Importante ainda apontar que se encontra superada a discussão sobre poder ou não o Ministério Público ajuizar ação popular. A doutrina era unânime em dizer que não, salvo na hipótese de o membro da Instituição propô-la na qualidade de cidadão comum, sem estar investido em suas funções institucionais. 

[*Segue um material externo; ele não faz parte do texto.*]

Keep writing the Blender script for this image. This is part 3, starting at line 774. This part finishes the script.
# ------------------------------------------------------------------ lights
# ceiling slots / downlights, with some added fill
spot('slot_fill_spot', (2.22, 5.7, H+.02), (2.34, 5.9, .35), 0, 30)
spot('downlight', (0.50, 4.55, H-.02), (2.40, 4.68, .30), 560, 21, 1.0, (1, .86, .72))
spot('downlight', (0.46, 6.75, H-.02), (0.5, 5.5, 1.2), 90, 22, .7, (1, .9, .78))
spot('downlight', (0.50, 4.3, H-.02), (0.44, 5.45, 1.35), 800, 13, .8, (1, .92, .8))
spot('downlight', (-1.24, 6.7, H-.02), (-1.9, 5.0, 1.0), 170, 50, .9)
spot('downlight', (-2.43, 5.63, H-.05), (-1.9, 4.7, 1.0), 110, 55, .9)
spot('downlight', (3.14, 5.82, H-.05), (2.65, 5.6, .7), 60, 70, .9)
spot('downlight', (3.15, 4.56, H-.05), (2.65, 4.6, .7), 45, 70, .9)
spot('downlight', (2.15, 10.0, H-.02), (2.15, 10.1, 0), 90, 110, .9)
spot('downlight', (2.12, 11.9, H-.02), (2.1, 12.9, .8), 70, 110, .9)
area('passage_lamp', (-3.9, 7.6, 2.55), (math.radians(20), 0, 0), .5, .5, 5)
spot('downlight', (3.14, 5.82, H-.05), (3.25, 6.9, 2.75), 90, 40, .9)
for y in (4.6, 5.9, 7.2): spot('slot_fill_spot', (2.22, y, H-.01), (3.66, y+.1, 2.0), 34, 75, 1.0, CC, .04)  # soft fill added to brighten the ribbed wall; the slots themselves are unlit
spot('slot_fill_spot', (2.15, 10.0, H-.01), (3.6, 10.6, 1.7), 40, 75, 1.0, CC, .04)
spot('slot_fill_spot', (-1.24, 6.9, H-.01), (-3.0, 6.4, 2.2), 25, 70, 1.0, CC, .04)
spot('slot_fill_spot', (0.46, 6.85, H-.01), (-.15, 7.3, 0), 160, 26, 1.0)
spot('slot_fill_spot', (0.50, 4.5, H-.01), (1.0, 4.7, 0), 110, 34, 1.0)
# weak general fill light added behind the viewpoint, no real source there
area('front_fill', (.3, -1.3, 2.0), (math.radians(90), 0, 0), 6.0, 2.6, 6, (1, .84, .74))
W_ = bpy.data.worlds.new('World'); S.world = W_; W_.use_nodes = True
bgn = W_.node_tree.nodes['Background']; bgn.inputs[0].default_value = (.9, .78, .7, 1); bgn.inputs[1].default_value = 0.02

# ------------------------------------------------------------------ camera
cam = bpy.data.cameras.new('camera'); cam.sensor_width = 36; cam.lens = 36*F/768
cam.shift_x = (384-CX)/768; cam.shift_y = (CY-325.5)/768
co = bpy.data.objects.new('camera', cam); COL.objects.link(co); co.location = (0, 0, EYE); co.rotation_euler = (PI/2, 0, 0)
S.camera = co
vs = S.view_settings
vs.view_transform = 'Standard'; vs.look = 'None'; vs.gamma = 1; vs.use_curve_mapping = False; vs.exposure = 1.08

Hoje em dia, essa questão tem apenas valor histórico. É certo que o Ministério Público não é ente legitimado à propositura de ação popular; para chegar a esta conclusão basta a simples leitura do inciso LXXIII do art. 5º da Constituição da República e do art. 1º da Lei nº 4.717/65. Entretanto, poderá o Parquet propor ação civil pública com o mesmo objeto da ação popular. Isso se dá por expressa autorização legal, consubstanciada no artigo 25, inciso IV, alínea "b" da Lei nº 8.625/93, verbis:

"Art. 25 - Além das funções previstas nas Constituições Federal e Estadual, na Lei Orgânica e em outras leis, incumbe, ainda, ao Ministério Público:

IV - promover o inquérito civil e a ação civil pública, na forma da lei:

b) para a anulação ou declaração de nulidade de atos lesivos ao patrimônio público ou à moralidade administrativa do Estado ou de Município, de suas administrações indiretas ou fundacionais ou de entidades privadas de que participem."

Por final e por todo o que foi exposto é forçoso reconhecer que a ação popular é um grande instrumento de participação da comunidade nos destinos do Estado, sendo que a sua utilização provoca, sem sombra de dúvida a judicialização do processo político, dando azo para a participação judicial na decisão estatal.